— Start of Supplied data —
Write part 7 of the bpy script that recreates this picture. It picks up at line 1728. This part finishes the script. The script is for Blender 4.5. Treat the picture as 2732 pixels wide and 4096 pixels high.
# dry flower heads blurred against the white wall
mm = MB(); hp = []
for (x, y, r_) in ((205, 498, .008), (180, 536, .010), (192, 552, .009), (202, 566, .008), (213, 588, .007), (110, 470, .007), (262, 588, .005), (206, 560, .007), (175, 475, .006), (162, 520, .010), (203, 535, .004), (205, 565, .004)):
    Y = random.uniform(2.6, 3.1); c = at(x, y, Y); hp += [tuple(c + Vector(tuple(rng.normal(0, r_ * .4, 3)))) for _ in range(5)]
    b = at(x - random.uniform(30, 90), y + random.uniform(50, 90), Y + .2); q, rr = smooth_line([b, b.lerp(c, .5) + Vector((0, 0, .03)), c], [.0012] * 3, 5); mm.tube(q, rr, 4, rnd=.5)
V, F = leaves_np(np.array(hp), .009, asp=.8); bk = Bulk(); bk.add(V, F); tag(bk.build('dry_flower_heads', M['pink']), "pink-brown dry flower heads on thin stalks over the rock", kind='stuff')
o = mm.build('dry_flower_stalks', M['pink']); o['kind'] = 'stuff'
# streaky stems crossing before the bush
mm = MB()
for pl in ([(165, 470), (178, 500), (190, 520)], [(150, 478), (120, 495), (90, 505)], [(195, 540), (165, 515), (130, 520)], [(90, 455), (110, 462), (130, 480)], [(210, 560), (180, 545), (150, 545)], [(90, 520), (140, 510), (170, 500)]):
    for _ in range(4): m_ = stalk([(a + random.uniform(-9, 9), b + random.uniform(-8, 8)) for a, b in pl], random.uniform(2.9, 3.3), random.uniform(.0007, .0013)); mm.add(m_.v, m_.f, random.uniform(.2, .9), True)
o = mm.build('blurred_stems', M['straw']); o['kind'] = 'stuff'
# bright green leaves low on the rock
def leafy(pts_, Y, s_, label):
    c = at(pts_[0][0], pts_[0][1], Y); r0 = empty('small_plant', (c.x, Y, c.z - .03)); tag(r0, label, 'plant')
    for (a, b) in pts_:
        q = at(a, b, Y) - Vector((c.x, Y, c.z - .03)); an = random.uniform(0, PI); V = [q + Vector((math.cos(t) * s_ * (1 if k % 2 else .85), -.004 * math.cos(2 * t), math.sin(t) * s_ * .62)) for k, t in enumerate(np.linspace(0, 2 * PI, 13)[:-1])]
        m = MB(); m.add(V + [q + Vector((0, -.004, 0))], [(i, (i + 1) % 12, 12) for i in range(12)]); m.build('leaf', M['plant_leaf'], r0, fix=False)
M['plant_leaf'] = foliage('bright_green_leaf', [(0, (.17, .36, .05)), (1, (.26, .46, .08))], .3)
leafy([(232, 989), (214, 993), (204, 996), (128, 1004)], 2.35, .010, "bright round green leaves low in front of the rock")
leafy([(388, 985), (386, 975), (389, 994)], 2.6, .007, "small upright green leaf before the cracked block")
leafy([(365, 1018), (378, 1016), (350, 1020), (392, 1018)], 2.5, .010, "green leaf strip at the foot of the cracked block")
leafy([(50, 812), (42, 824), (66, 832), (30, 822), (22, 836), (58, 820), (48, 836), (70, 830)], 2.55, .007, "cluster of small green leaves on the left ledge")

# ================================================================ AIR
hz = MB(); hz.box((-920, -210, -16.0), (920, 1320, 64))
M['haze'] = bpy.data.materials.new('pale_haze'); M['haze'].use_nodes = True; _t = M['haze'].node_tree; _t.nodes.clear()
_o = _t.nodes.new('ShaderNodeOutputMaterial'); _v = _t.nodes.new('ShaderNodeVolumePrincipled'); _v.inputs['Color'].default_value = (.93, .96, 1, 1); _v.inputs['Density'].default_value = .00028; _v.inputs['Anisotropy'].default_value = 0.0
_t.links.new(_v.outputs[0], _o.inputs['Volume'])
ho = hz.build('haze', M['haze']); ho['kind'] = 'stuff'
— End of Supplied data —
Requirements: Extract, word for word, each line of the listing above.

Exercise result:
Write part 7 of the bpy script that recreates this picture. It picks up at line 1728. This part finishes the script. The script is for Blender 4.5. Treat the picture as 2732 pixels wide and 4096 pixels high.
# dry flower heads blurred against the white wall
mm = MB(); hp = []
for (x, y, r_) in ((205, 498, .008), (180, 536, .010), (192, 552, .009), (202, 566, .008), (213, 588, .007), (110, 470, .007), (262, 588, .005), (206, 560, .007), (175, 475, .006), (162, 520, .010), (203, 535, .004), (205, 565, .004)):
    Y = random.uniform(2.6, 3.1); c = at(x, y, Y); hp += [tuple(c + Vector(tuple(rng.normal(0, r_ * .4, 3)))) for _ in range(5)]
    b = at(x - random.uniform(30, 90), y + random.uniform(50, 90), Y + .2); q, rr = smooth_line([b, b.lerp(c, .5) + Vector((0, 0, .03)), c], [.0012] * 3, 5); mm.tube(q, rr, 4, rnd=.5)
V, F = leaves_np(np.array(hp), .009, asp=.8); bk = Bulk(); bk.add(V, F); tag(bk.build('dry_flower_heads', M['pink']), "pink-brown dry flower heads on thin stalks over the rock", kind='stuff')
o = mm.build('dry_flower_stalks', M['pink']); o['kind'] = 'stuff'
# streaky stems crossing before the bush
mm = MB()
for pl in ([(165, 470), (178, 500), (190, 520)], [(150, 478), (120, 495), (90, 505)], [(195, 540), (165, 515), (130, 520)], [(90, 455), (110, 462), (130, 480)], [(210, 560), (180, 545), (150, 545)], [(90, 520), (140, 510), (170, 500)]):
    for _ in range(4): m_ = stalk([(a + random.uniform(-9, 9), b + random.uniform(-8, 8)) for a, b in pl], random.uniform(2.9, 3.3), random.uniform(.0007, .0013)); mm.add(m_.v, m_.f, random.uniform(.2, .9), True)
o = mm.build('blurred_stems', M['straw']); o['kind'] = 'stuff'
# bright green leaves low on the rock
def leafy(pts_, Y, s_, label):
    c = at(pts_[0][0], pts_[0][1], Y); r0 = empty('small_plant', (c.x, Y, c.z - .03)); tag(r0, label, 'plant')
    for (a, b) in pts_:
        q = at(a, b, Y) - Vector((c.x, Y, c.z - .03)); an = random.uniform(0, PI); V = [q + Vector((math.cos(t) * s_ * (1 if k % 2 else .85), -.004 * math.cos(2 * t), math.sin(t) * s_ * .62)) for k, t in enumerate(np.linspace(0, 2 * PI, 13)[:-1])]
        m = MB(); m.add(V + [q + Vector((0, -.004, 0))], [(i, (i + 1) % 12, 12) for i in range(12)]); m.build('leaf', M['plant_leaf'], r0, fix=False)
M['plant_leaf'] = foliage('bright_green_leaf', [(0, (.17, .36, .05)), (1, (.26, .46, .08))], .3)
leafy([(232, 989), (214, 993), (204, 996), (128, 1004)], 2.35, .010, "bright round green leaves low in front of the rock")
leafy([(388, 985), (386, 975), (389, 994)], 2.6, .007, "small upright green leaf before the cracked block")
leafy([(365, 1018), (378, 1016), (350, 1020), (392, 1018)], 2.5, .010, "green leaf strip at the foot of the cracked block")
leafy([(50, 812), (42, 824), (66, 832), (30, 822), (22, 836), (58, 820), (48, 836), (70, 830)], 2.55, .007, "cluster of small green leaves on the left ledge")

# ================================================================ AIR
hz = MB(); hz.box((-920, -210, -16.0), (920, 1320, 64))
M['haze'] = bpy.data.materials.new('pale_haze'); M['haze'].use_nodes = True; _t = M['haze'].node_tree; _t.nodes.clear()
_o = _t.nodes.new('ShaderNodeOutputMaterial'); _v = _t.nodes.new('ShaderNodeVolumePrincipled'); _v.inputs['Color'].default_value = (.93, .96, 1, 1); _v.inputs['Density'].default_value = .00028; _v.inputs['Anisotropy'].default_value = 0.0
_t.links.new(_v.outputs[0], _o.inputs['Volume'])
ho = hz.build('haze', M['haze']); ho['kind'] = 'stuff'